Electrolytic Sn/Li 2O coatings for thin-film lithium ion battery anodes

Abstract

Sn/Li 2O composite coatings on stainless steel substrate, as anodes of thin-film lithium battery are carried out in SnCl 2 and LiNO 3 mixed solutions by using cathodic electrochemical synthesis and subsequently annealed at 200 °C. Through cathodic polarization tests, three major regions are verified: (I) O 2 + 4H + + 4e − → 2H 2O (∼0.25 to −0.5 V), (II) 2H + + 2e − → H 2, Sn 2+ + 2e − → Sn, and NO 3 − + H 2O + 2e − → NO 2 − + 2OH − (−0.5 to −1.34 V), and (III) 2H 2O + 2e − → H 2 + 2OH − (−1.34 to −2 V vs.
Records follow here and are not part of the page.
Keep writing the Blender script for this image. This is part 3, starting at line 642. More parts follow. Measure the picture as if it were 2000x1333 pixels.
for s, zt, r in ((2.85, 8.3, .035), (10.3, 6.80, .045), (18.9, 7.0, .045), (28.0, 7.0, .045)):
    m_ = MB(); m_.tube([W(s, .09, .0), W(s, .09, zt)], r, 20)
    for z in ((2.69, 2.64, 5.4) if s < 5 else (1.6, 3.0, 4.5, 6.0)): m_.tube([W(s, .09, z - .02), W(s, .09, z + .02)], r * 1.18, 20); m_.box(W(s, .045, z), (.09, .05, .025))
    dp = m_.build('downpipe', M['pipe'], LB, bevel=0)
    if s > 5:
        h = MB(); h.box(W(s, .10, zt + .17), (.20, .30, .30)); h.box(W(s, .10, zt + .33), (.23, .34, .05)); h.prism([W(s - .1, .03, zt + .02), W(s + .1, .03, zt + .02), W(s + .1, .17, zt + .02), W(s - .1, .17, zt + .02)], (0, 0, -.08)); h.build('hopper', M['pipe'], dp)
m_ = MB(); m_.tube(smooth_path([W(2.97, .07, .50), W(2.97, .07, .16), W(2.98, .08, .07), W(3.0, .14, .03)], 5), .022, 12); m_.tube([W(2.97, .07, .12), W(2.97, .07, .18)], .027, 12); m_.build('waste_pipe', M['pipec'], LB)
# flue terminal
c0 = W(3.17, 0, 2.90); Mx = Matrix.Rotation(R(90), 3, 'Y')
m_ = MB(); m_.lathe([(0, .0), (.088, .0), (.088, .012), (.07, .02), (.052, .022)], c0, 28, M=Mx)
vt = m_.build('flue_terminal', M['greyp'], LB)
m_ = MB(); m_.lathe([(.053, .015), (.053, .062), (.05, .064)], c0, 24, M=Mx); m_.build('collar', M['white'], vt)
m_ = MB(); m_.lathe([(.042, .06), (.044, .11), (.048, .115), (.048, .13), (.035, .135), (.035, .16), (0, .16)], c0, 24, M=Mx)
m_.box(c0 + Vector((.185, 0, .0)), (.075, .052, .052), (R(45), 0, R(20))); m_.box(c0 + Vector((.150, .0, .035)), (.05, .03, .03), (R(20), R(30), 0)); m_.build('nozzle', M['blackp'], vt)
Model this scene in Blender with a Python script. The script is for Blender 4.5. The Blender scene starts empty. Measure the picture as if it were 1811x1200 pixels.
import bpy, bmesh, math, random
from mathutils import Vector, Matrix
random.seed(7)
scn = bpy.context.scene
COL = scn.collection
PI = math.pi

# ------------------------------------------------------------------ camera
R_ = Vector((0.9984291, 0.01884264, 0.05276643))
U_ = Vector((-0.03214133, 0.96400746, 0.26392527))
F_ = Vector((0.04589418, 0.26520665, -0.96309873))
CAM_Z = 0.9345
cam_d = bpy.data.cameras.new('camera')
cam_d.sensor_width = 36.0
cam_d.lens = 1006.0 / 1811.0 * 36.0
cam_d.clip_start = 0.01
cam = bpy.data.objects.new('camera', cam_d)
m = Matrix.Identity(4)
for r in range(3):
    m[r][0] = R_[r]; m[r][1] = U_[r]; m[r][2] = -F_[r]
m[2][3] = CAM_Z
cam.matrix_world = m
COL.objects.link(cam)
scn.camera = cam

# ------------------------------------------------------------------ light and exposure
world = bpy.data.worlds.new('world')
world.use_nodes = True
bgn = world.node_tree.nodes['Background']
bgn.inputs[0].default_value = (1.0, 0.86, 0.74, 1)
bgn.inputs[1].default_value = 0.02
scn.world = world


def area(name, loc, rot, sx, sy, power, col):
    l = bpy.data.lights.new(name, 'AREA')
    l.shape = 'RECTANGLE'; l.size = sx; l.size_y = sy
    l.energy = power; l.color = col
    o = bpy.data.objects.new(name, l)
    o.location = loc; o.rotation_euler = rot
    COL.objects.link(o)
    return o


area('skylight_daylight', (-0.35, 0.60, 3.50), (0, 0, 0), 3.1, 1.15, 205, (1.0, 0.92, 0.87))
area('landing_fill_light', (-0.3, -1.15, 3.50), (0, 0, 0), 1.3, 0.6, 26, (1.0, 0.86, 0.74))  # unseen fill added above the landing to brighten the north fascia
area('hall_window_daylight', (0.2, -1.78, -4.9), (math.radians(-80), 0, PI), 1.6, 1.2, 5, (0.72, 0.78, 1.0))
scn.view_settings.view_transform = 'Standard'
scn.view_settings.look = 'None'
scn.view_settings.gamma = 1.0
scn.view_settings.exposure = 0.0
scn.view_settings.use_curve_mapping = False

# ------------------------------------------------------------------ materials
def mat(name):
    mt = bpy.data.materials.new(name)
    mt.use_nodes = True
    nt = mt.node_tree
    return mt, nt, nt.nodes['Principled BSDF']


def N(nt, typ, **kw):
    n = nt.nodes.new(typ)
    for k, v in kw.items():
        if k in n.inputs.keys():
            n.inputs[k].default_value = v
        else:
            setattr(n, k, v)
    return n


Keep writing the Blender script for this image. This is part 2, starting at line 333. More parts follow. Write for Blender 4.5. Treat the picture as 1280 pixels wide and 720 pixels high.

Ag/AgCl). The coated specimens are characterized by X-ray diffraction (XRD), scanning electron microscopy (SEM), X-ray photoelectron spectroscopy (XPS), cyclic voltammetry (CV), and charge/discharge tests. The nano-sized Sn particles embedded in Li 2O matrix are obtained at the lower part of region II such as −1.2 V, while the micro-sized Sn with little Li 2O at the upper part, such as −0.7 V. Charge/discharge cycle tests elucidated that Sn/Li 2O composite film showed better cycle performance than Sn or SnO 2 film, due to the retarding effects of amorphous Li 2O on the further aggregation of Sn particles. On the other hand, the one tested for cut-off voltage at 0.9 V (vs. Li/Li +) is better than those at 1.2 and 1.5 V since the incomplete de-alloy at lower cut-off voltage may inhibit the coarsening of Sn particles, revealing capacity 587 mAh g −1 after 50 cycle, and capacity retention ratio C50/C2 81.6%, higher than 63.5% and 49.1% at 1.2 and 1.5 V (vs. Li/Li +), respectively.